映画『最後ノ審判』のゲストとして登場する、養護施設「切子学園」の園長・御堂英之助を演じる姜暢雄は、劇中で新たなライダー、仮面ライダーアマゾンネオアルファに変身することでも話題を集めている。これについて姜は「僕、39歳なんですけれど(仮面ライダーに)変身していいのかな、ごめんなさいねって感じ」と照れながら話した。しかし、すかさず横から「俺の前でそれを言うな、俺なんて40歳で変身しているって!」と谷口から鋭いツッコミが入り、姜が苦笑いするひと幕も見られた。

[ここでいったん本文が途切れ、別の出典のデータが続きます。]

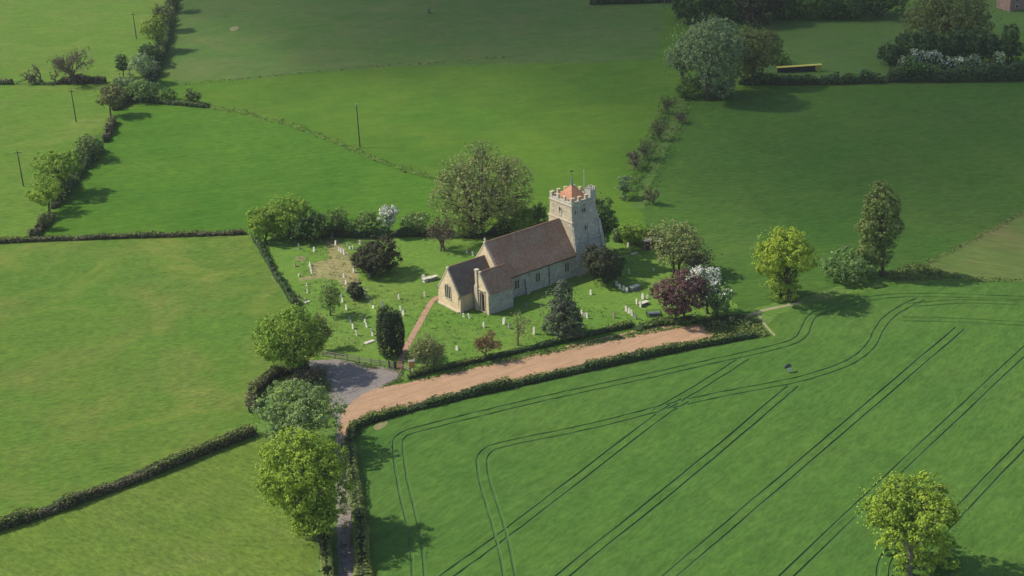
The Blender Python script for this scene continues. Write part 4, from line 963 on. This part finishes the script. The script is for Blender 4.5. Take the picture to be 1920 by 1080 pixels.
# ------------------------------------------------------------------ hedges
hedge('long low clipped hedge across the left, above the grazed pasture', [(-60, 460), (40, 453), (130, 450), (240, 446), (340, 443), (462, 439)], 1.4, 1.05, 'brown hedge leaves', 'bright hedge leaves', .55, .32)
hedge('thick clipped hedge running diagonally to the bottom left edge', [(-80, 1016), (0, 993), (75, 969), (150, 942), (240, 909), (330, 872), (400, 844), (480, 812)], 1.7, 1.6, 'brown hedge leaves', 'bright hedge leaves', .7, .27)
hedge('curved clipped hedge between the pasture and the parking area', [(474, 775), (472, 748), (490, 725), (515, 706), (545, 698), (580, 690)], 1.8, 1.9, 'brown hedge leaves', 'bright hedge leaves', .5, .27)
hedge('narrow clipped hedge down the left side of the churchyard', [(474, 444), (500, 488), (530, 540), (556, 580)], 1.1, 1.5, 'dark green leaves', 'bright hedge leaves', .35, .28)
hedge('long hedge with dark face between the orange track and the wheat', [(656, 838), (658, 815), (672, 800), (705, 789), (795, 765), (912, 736), (1029, 711), (1145, 685), (1277, 657), (1420, 631)], 1.5, 1.45, 'dark green leaves', 'bright hedge leaves', .6, .27)
hedge('hedge along the lane side of the wheat, in the trees shade', [(656, 838), (660, 880), (668, 940), (676, 985), (683, 1030)], 1.9, 1.7, 'hedge leaves', 'bright hedge leaves', .5, .25)
hedge('bright topped hedge right of the lane at the bottom edge', [(676, 990), (679, 1040), (682, 1090), (690, 1200)], 2.4, 1.6, 'bright hedge leaves', 'bright hedge leaves', .8, .25)
hedge('bright hedge left of the lane at the bottom edge', [(610, 1005), (612, 1050), (617, 1100), (625, 1200)], 1.7, 2.2, 'hedge leaves', 'bright hedge leaves', .8, .25)
hedge('low hedge between the lawn and the orange track', [(764, 712), (800, 700), (880, 682), (960, 664), (1040, 645), (1130, 624), (1190, 611)], 1.1, .95, 'dark green leaves', 'bright hedge leaves', .6, .26)
hedge('weedy bank left of the track end under the purple tree', [(1190, 620), (1225, 610), (1270, 604), (1310, 602)], 2.2, .8, 'mid green leaves', 'weed leaves', .5, .28, name='bramble_bank', rough=.5)
hedge('tangle of pale brambles between track end and dusty path', [(1320, 612), (1350, 606), (1390, 604), (1412, 606)], 3.5, .9, 'hedge leaves', 'bright hedge leaves', .5, .28, name='bramble_bank', rough=.5, dens=.7)
hedge('thin brown hedge left of the bare tree', [(-30, 158), (20, 158), (60, 158), (110, 158)], 1.8, 1.2, 'hedge leaves', 'brown hedge leaves', .5, .42, rough=.6, gapp=.35)
hedge('dark clipped hedge between the bare tree and the tree line', [(110, 157), (150, 157), (200, 155)], 2.0, 2.2, 'brown hedge leaves', 'brown hedge leaves', .5, .42)
hedge('narrow hedge linking the brown tree and the dark shrub', [(214, 228), (206, 248), (196, 268)], 1.6, 2.0, 'brown hedge leaves', 'bright hedge leaves', .5, .36)
hedge('scrappy low hedge at the foot of the left tree line', [(100, 408), (80, 428), (60, 448)], 2.0, 1.3, 'brown hedge leaves', 'hedge leaves', .4, .34, rough=.4)
hedge('hedge bottom under the left tree line', [(188, 280), (160, 312), (130, 352), (100, 392)], 3.2, 2.2, 'dark green leaves', 'hedge leaves', .3, .36, rough=.4)
hedge('hedge bottom under the upper tree line', [(215, 208), (240, 188), (270, 182), (300, 120), (322, 20), (335, -60)], 3.4, 2.6, 'dark green leaves', 'hedge leaves', .3, .45, rough=.4)
hedge('short dark hedge reaching the square bush', [(262, 190), (300, 194), (345, 197), (392, 202)], 2.2, 1.3, 'dark green leaves', 'hedge leaves', .4, .4)
hedge('broken line of rough tussocks crossing the middle fields', [(392, 202), (470, 215), (560, 240), (640, 272), (700, 298), (760, 320), (812, 336)], 1.6, .55, 'weed leaves', 'bright hedge leaves', .5, .34, rough=.8, name='tussock_line', dens=.55, core=False)
hedge('faint tussock line dividing the brownish pasture', [(335, 160), (440, 150), (560, 138), (700, 126), (800, 120), (960, 108)], 1.1, .4, 'weed leaves', 'hedge leaves', .4, .42, rough=.8, name='tussock_line', dens=.28, core=False)
hedge('shaded boundary hedge below the yellow roofed shelter', [(1385, 158), (1460, 157), (1530, 158), (1600, 156), (1665, 154)], 3.2, 2.4, 'dark green leaves', 'mid green leaves', .5, .45, rough=.4)
hedge('hawthorn hedge with white blossom along its top, far right', [(1662, 152), (1720, 152), (1790, 152), (1860, 151), (1960, 149)], 4.0, 4.2, 'dark green leaves', 'mid green leaves', .3, .45, rough=.35, bl=.0)
hedge('row of white blossoming hawthorn behind the dark hedge', [(1680, 134), (1720, 134), (1790, 133), (1880, 131)], 3.2, 4.2, 'grey green leaves', 'blossom', .08, .45, rough=.5, bl=.13)
hedge('dark far hedge along the top edge', [(1105, 8), (1180, 6), (1275, 4)], 3, 3, 'dark green leaves', 'dark green leaves', .3, .5, rough=.4)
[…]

映画の重要ゲストを演じるにあたっては「Season1のときからみなさんが目標にしていた、劇場版に出演することができて光栄でしたし、やりがいがありました。非常に熱量の高い作品で、その中で御堂としての在り方を模索しながら演じさせていただきました」と、クオリティの高い作品に重要なポジションで出演することの喜びとやりがいを打ち明けた。自身が変身するネオアルファについて尋ねられると「カッコいいですよね……。ネオアルファについても詳しく語りたいのですが、まだ公開前なのでなかなか言えないところが多いんです。でも、とにかく楽しみにしてほしいですね」と、まだまだ謎の多いネオアルファに対しての興味を観客に煽っていた。

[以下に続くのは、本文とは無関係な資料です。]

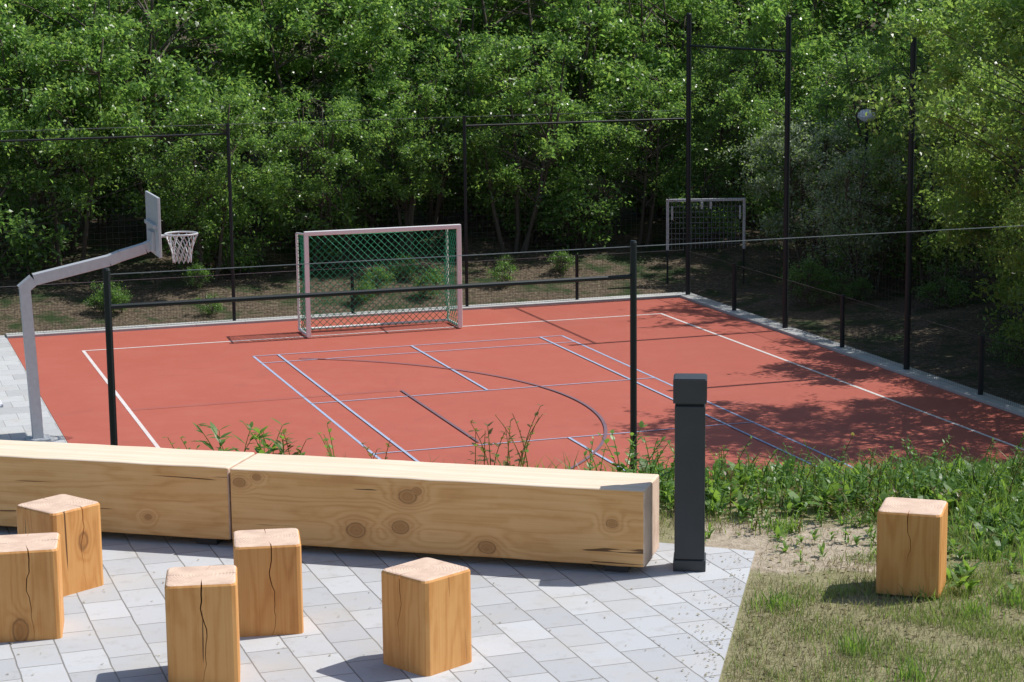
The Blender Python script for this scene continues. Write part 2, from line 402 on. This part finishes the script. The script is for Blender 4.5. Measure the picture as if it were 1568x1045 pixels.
for t in(0.45,5.22,10.05,14.8): b.tube(fr(t,0),fr(t,1.03),0.045,n=10)
b.build('posts',[M_fence],E)
b=B(); b.tube(fr(-1.95,5.40),fr(2.83,5.40),0.026,n=8); b.tube(fr(12.42,5.40),fr(17.2,5.40),0.026,n=8)
b.build('rails',[M_fence],E)
b=B(); wire(b,fr(-1.95,1.0),fr(17.2,1.0),0.008,0)
net(b,fr,-1.95,17.2,1.0,6.0,0.12,0.0018,0); net(b,fr,-1.95,17.2,0.05,1.0,0.06,0.0022,0)
b.build('net',[M_netdark,M_wire],E)
NB=18.2; fn=lambda a,z: CT(a,NB,z)
E=empty('near_fence')
b=B()
for a in(-1.83,3.86,9.55,13.2): b.tube(fn(a,0),fn(a,3.92),0.037,n=12); b.tube(fn(a,3.92),fn(a,3.945),0.041,0.03,n=12)
b.build('posts',[M_fence],E)
b=B(); b.tube(fn(-1.83,3.55),fn(3.86,3.55),0.026,n=8); b.build('rails',[M_fence],E)
b=B(); wire(b,fn(-1.83,3.88),fn(13.2,3.88),0.005,1)
wire(b,fn(-1.83,1.0),fn(13.2,1.0),0.0018,1)
b.build('cables',[M_netdark,M_wire],E)

# ------------------------------------------------------------------ goal
def handball_goal():
    g0,g1,bf,bb,h=4.29,7.36,0.22,-0.60,2.04
    E=empty('handball_goal')
    b=B(); s=0.042*math.sqrt(2)
    Rr=lambda p,q,r=s: b.tube(p,q,r,n=4,cap=True)
    for a in(g0,g1): Rr(CT(a,bf,0.02),CT(a,bf,h-0.04))
    Rr(CT(g0-0.04,bf,h),CT(g1+0.04,bf,h))
    b.build('front_frame',[M_alu],E,bevel=0.01)
    b=B()
    for a in(g0,g1):
        b.tube(CT(a,bf-0.045,0.05),CT(a,bb,0.05),0.03,n=10)
        b.tube(CT(a,bb,0.05),CT(a,bb,h-0.08),0.026,n=10)
        b.tube(CT(a,bf-0.045,h-0.02),CT(a,bb,h-0.08),0.02,n=10)
    b.tube(CT(g0,bb,0.05),CT(g1,bb,0.05),0.028,n=10)
    b.build('rear_frame',[M_alu],E)
    b=B(); r=0.0065; sp=0.10
    def diag(fn,W,H):
        n=int((W+H)/(sp*1.414))+1
        for k in range(1,n+1):
            c=k*sp*1.414
            x0=min(c,W);y0=c-x0; y1=min(c,H);x1=c-y1
            if y0<=H and x1<=W:
                for (p,q) in (((x0,y0),(x1,y1)),((W-x0,y0),(W-x1,y1))):
                    pm=[(p[0]+(q[0]-p[0])*t/5,p[1]+(q[1]-p[1])*t/5) for t in range(6)]
                    for u,v in zip(pm[:-1],pm[1:]): wire(b,fn(*u),fn(*v),r,0,3)
    W=g1-g0; H=h-0.08
    sg=lambda x,y,d: d*math.sin(math.pi*min(max(x/W,0),1))*math.sin(math.pi*min(max(y/H,0),1))+0.02*math.sin(x*5)*math.sin(y*3)
    diag(lambda x,y: CT(g0+x,bb+0.05+sg(x,y,0.16),y+0.02),W,H)
    D=bf-bb-0.07
    for a,s in((g0+0.03,1),(g1-0.03,-1)): diag(lambda x,y: CT(a+s*0.05*math.sin(math.pi*y/H),bb+0.03+x,y+0.02),D,H)
    diag(lambda x,y: CT(g0+x,bb+0.03+y,h-0.08+0.06*y/D-0.05*math.sin(math.pi*min(max(x/W,0),1))),W,D)
    b.build('net',[M_netgreen],E)
handball_goal()

# ------------------------------------------------------------------ basketball hoop
def basketball():
    E=empty('basketball_hoop'); pb=7.71; pa=-1.62
    b=B(); P=lambda a,z,db=0: CT(a,pb+db,z)
    b.tube(P(pa,0.0),P(pa-0.09,2.38),0.115,0.115,n=4)
    pts=[(pa-0.14,2.30),(pa+0.05,2.45),(-0.45,2.68),(-0.28,2.74),(0.10,2.84),(0.22,2.90)]
    b.path([P(*p) for p in pts],[0.12,0.12,0.115,0.115,0.11,0.10],n=4)
    b.box(P(pa,0.027),(0.36,0.36,0.03),CANG)
    b.build('pole_and_arm',[M_galv],E,bevel=0.008)
    b=B()
    b.box(P(0.245,3.20),(0.04,1.20,0.90),CANG)
    b.box(P(0.20,3.20),(0.05,0.9,0.06),CANG); b.box(P(0.20,2.95),(0.05,0.5,0.30),CANG)
    b.build('backboard',[M_galv],E,bevel=0.006)
    b=B(); ca,zr,Rr=0.66,3.03,0.245
    N=28; C=[P(ca+Rr*math.cos(2*math.pi*k/N),zr,Rr*math.sin(2*math.pi*k/N)) for k in range(N+1)]
    for p,q in zip(C[:-1],C[1:]): b.tube(p,q,0.015,n=6,cap=False)
    b.box(P(0.34,3.01),(0.18,0.14,0.03),CANG)
    for k in range(12):
        t=2*math.pi*k/12; p=P(ca+Rr*math.cos(t),zr,Rr*math.sin(t)); q=P(ca+Rr*math.cos(t),zr-0.05,Rr*math.sin(t)); b.tube(p,q,0.009,n=4)
    b.build('rim',[M_galv],E)
    b=B(); NN=12
    lev=[(0.0,0.24),(0.1,0.20),(0.2,0.165),(0.30,0.145),(0.42,0.14)]
    for j in range(len(lev)-1):
        z0,r0=lev[j]; z1,r1=lev[j+1]
        for k in range(NN):
            for s in(-1,1):
                t0=2*math.pi*(k+0.5*(j%2))/NN; t1=t0+s*math.pi/NN
                b.tube(P(ca+r0*math.cos(t0),zr-0.02-z0,r0*math.sin(t0)),P(ca+r1*math.cos(t1),zr-0.02-z1,r1*math.sin(t1)),0.0075,n=4,cap=False)
    b.build('chain_net',[M_galv],E)
basketball()

def small_goal():
    cx,cy=4.36,46.1
    z=float(GH(cx,cy))
    E=empty('metal_goal',(cx,cy,0),R(3))
    b=B(); W,H=1.72,1.08; zb=-2.86
    for x in(-W/2,W/2): b.box((x,0,zb+H/2),(0.06,0.06,H)); b.box((x,0,(zb+z)/2-0.1),(0.04,0.04,abs(zb-z)+0.2),mi=1)
    b.box((0,0,zb+H+0.03),(W+0.065,0.065,0.06))
    for x in(-1,1): b.box((x*0.10,-0.06,zb+H-0.09),(0.05,0.03,0.16)); b.box((x*(W/2-0.1),-0.04,zb+H-0.25),(0.04,0.04,0.3))
    b.build('frame',[M_galv,M_fence],E,bevel=0.006)
    b=B()
    k=-W/2+0.09
    while k<W/2-0.04: b.box((k,0,zb+H/2),(0.012,0.012,H-0.03)); k+=0.09
    for j in range(1,9): b.box((0,0.014,zb+j*H/9),(W-0.08,0.012,0.012))
    b.build('grid',[simple('dull_grid_steel',(0.10,0.11,0.12),0.6)],E)
small_goal()

def lamp():
    x,y=8.0,46.6; z0=float(GH(x,y)); zt=0.02
    E=empty('park_lamp',(x,y,0))
    b=B(); b.tube((0,0,z0),(0,0,zt-0.12),0.05,0.035,n=12); b.build('post',[M_fence],E)
    b=B(); prof=[(0.20,-0.02),(0.21,0.02),(0.19,0.09),(0.13,0.15),(0.04,0.18)]
    for (r0,za),(r1,zb) in zip(prof[:-1],prof[1:]): b.tube((0,0,zt+za),(0,0,zt+zb),r0,r1,n=20,cap=False)
    b.tube((0,0,zt-0.12),(0,0,zt-0.02),0.06,0.19,n=20); b.tube((0,0,zt+0.179),(0,0,zt+0.181),0.04,0.04,n=20)
    b.build('head',[M_lamp],E,smooth=True)
lamp()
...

配信作品のころから「いつかは映画でやりたい」という願いを持ち、それがついに叶ったと喜びを表す石田秀範監督は「Season1の企画から数えて、もう3年くらいになるのですが、3年前はもちろんこういうこと(映画化)になるとは微塵も思いませんでした。作品を1本1本作り上げていく中で、スタッフ、キャストみんなの熱量がすごいので、これはもしかしたら……と思うようになりました。応援してくださるファンの方たちの力もひしひしと感じています。ご存じのとおり『アマゾンズ』は過激な表現が盛りだくさんで、ちょっと(観ていて)キツいところも多々あるんですけれど、それに付いてきてくださったみなさんの応援があったからこそ、映画で完結編が作れたのだと思います。改めて、みなさんに感謝したいと思います。みなさんのおかげで映画が撮れました!」と、ファンの方々の応援があってこそ『アマゾンズ』が盛り上がったと、改めて感謝の言葉を述べた。

『劇場版 仮面ライダーアマゾンズ Season1 覚醒』は5月5日より、『劇場版 仮面ライダーアマゾンズ Season2 輪廻』は5月12日から公開。そして完結編となる映画『仮面ライダーアマゾンズ THE MOVIE 最後ノ審判』は、5月19日より全国ロードショー公開される。